(Material provided)
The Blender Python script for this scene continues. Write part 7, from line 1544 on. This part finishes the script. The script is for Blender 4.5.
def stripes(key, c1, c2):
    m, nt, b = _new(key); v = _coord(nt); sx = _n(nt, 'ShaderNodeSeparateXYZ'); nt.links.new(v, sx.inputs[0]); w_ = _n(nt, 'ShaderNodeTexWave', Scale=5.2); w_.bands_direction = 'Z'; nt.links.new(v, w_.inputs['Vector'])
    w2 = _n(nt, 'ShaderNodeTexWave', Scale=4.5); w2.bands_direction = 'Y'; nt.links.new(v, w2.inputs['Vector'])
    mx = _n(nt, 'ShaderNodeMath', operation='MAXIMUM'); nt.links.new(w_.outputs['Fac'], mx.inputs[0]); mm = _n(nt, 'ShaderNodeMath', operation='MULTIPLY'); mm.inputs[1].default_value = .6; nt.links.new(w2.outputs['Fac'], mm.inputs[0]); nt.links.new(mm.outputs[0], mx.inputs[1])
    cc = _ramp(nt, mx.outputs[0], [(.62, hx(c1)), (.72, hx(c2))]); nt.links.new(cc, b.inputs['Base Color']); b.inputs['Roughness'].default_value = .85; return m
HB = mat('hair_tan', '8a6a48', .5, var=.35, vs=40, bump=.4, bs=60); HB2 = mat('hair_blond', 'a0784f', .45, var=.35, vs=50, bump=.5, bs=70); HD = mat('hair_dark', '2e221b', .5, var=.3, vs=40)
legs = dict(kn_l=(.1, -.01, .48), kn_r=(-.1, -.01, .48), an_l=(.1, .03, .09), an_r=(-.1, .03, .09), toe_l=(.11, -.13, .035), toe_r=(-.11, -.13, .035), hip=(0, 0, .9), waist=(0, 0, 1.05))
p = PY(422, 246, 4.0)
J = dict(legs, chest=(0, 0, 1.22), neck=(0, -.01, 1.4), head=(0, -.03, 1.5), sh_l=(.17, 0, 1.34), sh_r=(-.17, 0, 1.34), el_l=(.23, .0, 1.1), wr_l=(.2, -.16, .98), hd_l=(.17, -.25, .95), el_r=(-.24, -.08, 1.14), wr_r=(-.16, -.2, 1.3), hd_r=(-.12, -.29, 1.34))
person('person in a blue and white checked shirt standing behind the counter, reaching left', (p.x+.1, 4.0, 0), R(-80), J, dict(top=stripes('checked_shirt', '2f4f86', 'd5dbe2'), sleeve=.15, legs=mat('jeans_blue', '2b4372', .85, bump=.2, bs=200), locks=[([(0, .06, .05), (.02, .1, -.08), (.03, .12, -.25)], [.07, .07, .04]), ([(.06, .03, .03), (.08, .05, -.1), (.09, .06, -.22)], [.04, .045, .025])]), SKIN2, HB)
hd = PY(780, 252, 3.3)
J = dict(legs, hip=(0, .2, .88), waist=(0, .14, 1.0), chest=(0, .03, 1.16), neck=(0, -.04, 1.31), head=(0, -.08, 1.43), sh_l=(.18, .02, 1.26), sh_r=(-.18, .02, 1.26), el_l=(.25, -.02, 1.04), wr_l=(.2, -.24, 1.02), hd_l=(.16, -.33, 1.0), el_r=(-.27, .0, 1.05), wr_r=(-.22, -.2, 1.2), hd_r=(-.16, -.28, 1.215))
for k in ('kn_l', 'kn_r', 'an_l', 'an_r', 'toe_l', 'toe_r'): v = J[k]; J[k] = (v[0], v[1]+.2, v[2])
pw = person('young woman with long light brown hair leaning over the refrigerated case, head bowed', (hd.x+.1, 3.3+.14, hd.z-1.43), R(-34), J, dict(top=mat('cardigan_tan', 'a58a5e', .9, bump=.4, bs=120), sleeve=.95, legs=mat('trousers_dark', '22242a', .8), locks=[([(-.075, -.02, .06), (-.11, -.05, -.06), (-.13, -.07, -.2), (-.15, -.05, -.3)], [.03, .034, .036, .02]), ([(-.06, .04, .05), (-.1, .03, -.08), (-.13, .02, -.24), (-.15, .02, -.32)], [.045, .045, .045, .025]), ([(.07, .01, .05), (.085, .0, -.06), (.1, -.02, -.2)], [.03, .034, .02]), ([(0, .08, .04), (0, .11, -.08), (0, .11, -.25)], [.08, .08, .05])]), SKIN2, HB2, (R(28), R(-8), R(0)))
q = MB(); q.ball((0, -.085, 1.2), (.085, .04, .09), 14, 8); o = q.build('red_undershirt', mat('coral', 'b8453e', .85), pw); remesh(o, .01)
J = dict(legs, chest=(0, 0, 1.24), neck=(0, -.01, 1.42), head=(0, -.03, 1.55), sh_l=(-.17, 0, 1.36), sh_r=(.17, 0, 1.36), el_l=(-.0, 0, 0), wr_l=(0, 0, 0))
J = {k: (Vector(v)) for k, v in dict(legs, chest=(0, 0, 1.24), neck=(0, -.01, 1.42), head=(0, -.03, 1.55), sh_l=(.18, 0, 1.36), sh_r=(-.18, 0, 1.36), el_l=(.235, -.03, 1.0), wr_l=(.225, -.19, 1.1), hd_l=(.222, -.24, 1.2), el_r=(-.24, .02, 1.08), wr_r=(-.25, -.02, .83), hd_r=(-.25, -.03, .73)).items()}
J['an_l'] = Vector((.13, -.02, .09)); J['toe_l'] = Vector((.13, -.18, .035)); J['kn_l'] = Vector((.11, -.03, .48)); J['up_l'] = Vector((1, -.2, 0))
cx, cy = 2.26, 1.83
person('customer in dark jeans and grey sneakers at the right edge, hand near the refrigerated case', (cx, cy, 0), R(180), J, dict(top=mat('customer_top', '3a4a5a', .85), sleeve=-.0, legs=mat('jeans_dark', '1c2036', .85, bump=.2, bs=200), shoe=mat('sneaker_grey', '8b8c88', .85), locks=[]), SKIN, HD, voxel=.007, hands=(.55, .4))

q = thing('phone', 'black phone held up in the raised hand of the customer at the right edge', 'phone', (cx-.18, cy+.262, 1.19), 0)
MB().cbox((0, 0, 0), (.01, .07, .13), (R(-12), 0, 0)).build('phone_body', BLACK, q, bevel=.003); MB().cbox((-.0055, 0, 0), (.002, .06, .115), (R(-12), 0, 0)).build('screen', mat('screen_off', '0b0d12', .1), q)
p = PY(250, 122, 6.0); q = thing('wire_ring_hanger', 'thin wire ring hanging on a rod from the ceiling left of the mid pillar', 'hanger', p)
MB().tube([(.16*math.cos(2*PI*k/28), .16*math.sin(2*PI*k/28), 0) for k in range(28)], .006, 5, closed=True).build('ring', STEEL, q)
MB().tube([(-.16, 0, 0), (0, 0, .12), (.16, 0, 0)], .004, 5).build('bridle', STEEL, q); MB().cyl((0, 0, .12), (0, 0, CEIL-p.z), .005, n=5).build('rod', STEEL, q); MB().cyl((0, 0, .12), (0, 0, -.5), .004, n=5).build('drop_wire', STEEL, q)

(Set task) Reproduce the material above, every line of it, exactly.

(Result of this task)
The Blender Python script for this scene continues. Write part 7, from line 1544 on. This part finishes the script. The script is for Blender 4.5.
def stripes(key, c1, c2):
    m, nt, b = _new(key); v = _coord(nt); sx = _n(nt, 'ShaderNodeSeparateXYZ'); nt.links.new(v, sx.inputs[0]); w_ = _n(nt, 'ShaderNodeTexWave', Scale=5.2); w_.bands_direction = 'Z'; nt.links.new(v, w_.inputs['Vector'])
    w2 = _n(nt, 'ShaderNodeTexWave', Scale=4.5); w2.bands_direction = 'Y'; nt.links.new(v, w2.inputs['Vector'])
    mx = _n(nt, 'ShaderNodeMath', operation='MAXIMUM'); nt.links.new(w_.outputs['Fac'], mx.inputs[0]); mm = _n(nt, 'ShaderNodeMath', operation='MULTIPLY'); mm.inputs[1].default_value = .6; nt.links.new(w2.outputs['Fac'], mm.inputs[0]); nt.links.new(mm.outputs[0], mx.inputs[1])
    cc = _ramp(nt, mx.outputs[0], [(.62, hx(c1)), (.72, hx(c2))]); nt.links.new(cc, b.inputs['Base Color']); b.inputs['Roughness'].default_value = .85; return m
HB = mat('hair_tan', '8a6a48', .5, var=.35, vs=40, bump=.4, bs=60); HB2 = mat('hair_blond', 'a0784f', .45, var=.35, vs=50, bump=.5, bs=70); HD = mat('hair_dark', '2e221b', .5, var=.3, vs=40)
legs = dict(kn_l=(.1, -.01, .48), kn_r=(-.1, -.01, .48), an_l=(.1, .03, .09), an_r=(-.1, .03, .09), toe_l=(.11, -.13, .035), toe_r=(-.11, -.13, .035), hip=(0, 0, .9), waist=(0, 0, 1.05))
p = PY(422, 246, 4.0)
J = dict(legs, chest=(0, 0, 1.22), neck=(0, -.01, 1.4), head=(0, -.03, 1.5), sh_l=(.17, 0, 1.34), sh_r=(-.17, 0, 1.34), el_l=(.23, .0, 1.1), wr_l=(.2, -.16, .98), hd_l=(.17, -.25, .95), el_r=(-.24, -.08, 1.14), wr_r=(-.16, -.2, 1.3), hd_r=(-.12, -.29, 1.34))
person('person in a blue and white checked shirt standing behind the counter, reaching left', (p.x+.1, 4.0, 0), R(-80), J, dict(top=stripes('checked_shirt', '2f4f86', 'd5dbe2'), sleeve=.15, legs=mat('jeans_blue', '2b4372', .85, bump=.2, bs=200), locks=[([(0, .06, .05), (.02, .1, -.08), (.03, .12, -.25)], [.07, .07, .04]), ([(.06, .03, .03), (.08, .05, -.1), (.09, .06, -.22)], [.04, .045, .025])]), SKIN2, HB)
hd = PY(780, 252, 3.3)
J = dict(legs, hip=(0, .2, .88), waist=(0, .14, 1.0), chest=(0, .03, 1.16), neck=(0, -.04, 1.31), head=(0, -.08, 1.43), sh_l=(.18, .02, 1.26), sh_r=(-.18, .02, 1.26), el_l=(.25, -.02, 1.04), wr_l=(.2, -.24, 1.02), hd_l=(.16, -.33, 1.0), el_r=(-.27, .0, 1.05), wr_r=(-.22, -.2, 1.2), hd_r=(-.16, -.28, 1.215))
for k in ('kn_l', 'kn_r', 'an_l', 'an_r', 'toe_l', 'toe_r'): v = J[k]; J[k] = (v[0], v[1]+.2, v[2])
pw = person('young woman with long light brown hair leaning over the refrigerated case, head bowed', (hd.x+.1, 3.3+.14, hd.z-1.43), R(-34), J, dict(top=mat('cardigan_tan', 'a58a5e', .9, bump=.4, bs=120), sleeve=.95, legs=mat('trousers_dark', '22242a', .8), locks=[([(-.075, -.02, .06), (-.11, -.05, -.06), (-.13, -.07, -.2), (-.15, -.05, -.3)], [.03, .034, .036, .02]), ([(-.06, .04, .05), (-.1, .03, -.08), (-.13, .02, -.24), (-.15, .02, -.32)], [.045, .045, .045, .025]), ([(.07, .01, .05), (.085, .0, -.06), (.1, -.02, -.2)], [.03, .034, .02]), ([(0, .08, .04), (0, .11, -.08), (0, .11, -.25)], [.08, .08, .05])]), SKIN2, HB2, (R(28), R(-8), R(0)))
q = MB(); q.ball((0, -.085, 1.2), (.085, .04, .09), 14, 8); o = q.build('red_undershirt', mat('coral', 'b8453e', .85), pw); remesh(o, .01)
J = dict(legs, chest=(0, 0, 1.24), neck=(0, -.01, 1.42), head=(0, -.03, 1.55), sh_l=(-.17, 0, 1.36), sh_r=(.17, 0, 1.36), el_l=(-.0, 0, 0), wr_l=(0, 0, 0))
J = {k: (Vector(v)) for k, v in dict(legs, chest=(0, 0, 1.24), neck=(0, -.01, 1.42), head=(0, -.03, 1.55), sh_l=(.18, 0, 1.36), sh_r=(-.18, 0, 1.36), el_l=(.235, -.03, 1.0), wr_l=(.225, -.19, 1.1), hd_l=(.222, -.24, 1.2), el_r=(-.24, .02, 1.08), wr_r=(-.25, -.02, .83), hd_r=(-.25, -.03, .73)).items()}
J['an_l'] = Vector((.13, -.02, .09)); J['toe_l'] = Vector((.13, -.18, .035)); J['kn_l'] = Vector((.11, -.03, .48)); J['up_l'] = Vector((1, -.2, 0))
cx, cy = 2.26, 1.83
person('customer in dark jeans and grey sneakers at the right edge, hand near the refrigerated case', (cx, cy, 0), R(180), J, dict(top=mat('customer_top', '3a4a5a', .85), sleeve=-.0, legs=mat('jeans_dark', '1c2036', .85, bump=.2, bs=200), shoe=mat('sneaker_grey', '8b8c88', .85), locks=[]), SKIN, HD, voxel=.007, hands=(.55, .4))

q = thing('phone', 'black phone held up in the raised hand of the customer at the right edge', 'phone', (cx-.18, cy+.262, 1.19), 0)
MB().cbox((0, 0, 0), (.01, .07, .13), (R(-12), 0, 0)).build('phone_body', BLACK, q, bevel=.003); MB().cbox((-.0055, 0, 0), (.002, .06, .115), (R(-12), 0, 0)).build('screen', mat('screen_off', '0b0d12', .1), q)
p = PY(250, 122, 6.0); q = thing('wire_ring_hanger', 'thin wire ring hanging on a rod from the ceiling left of the mid pillar', 'hanger', p)
MB().tube([(.16*math.cos(2*PI*k/28), .16*math.sin(2*PI*k/28), 0) for k in range(28)], .006, 5, closed=True).build('ring', STEEL, q)
MB().tube([(-.16, 0, 0), (0, 0, .12), (.16, 0, 0)], .004, 5).build('bridle', STEEL, q); MB().cyl((0, 0, .12), (0, 0, CEIL-p.z), .005, n=5).build('rod', STEEL, q); MB().cyl((0, 0, .12), (0, 0, -.5), .004, n=5).build('drop_wire', STEEL, q)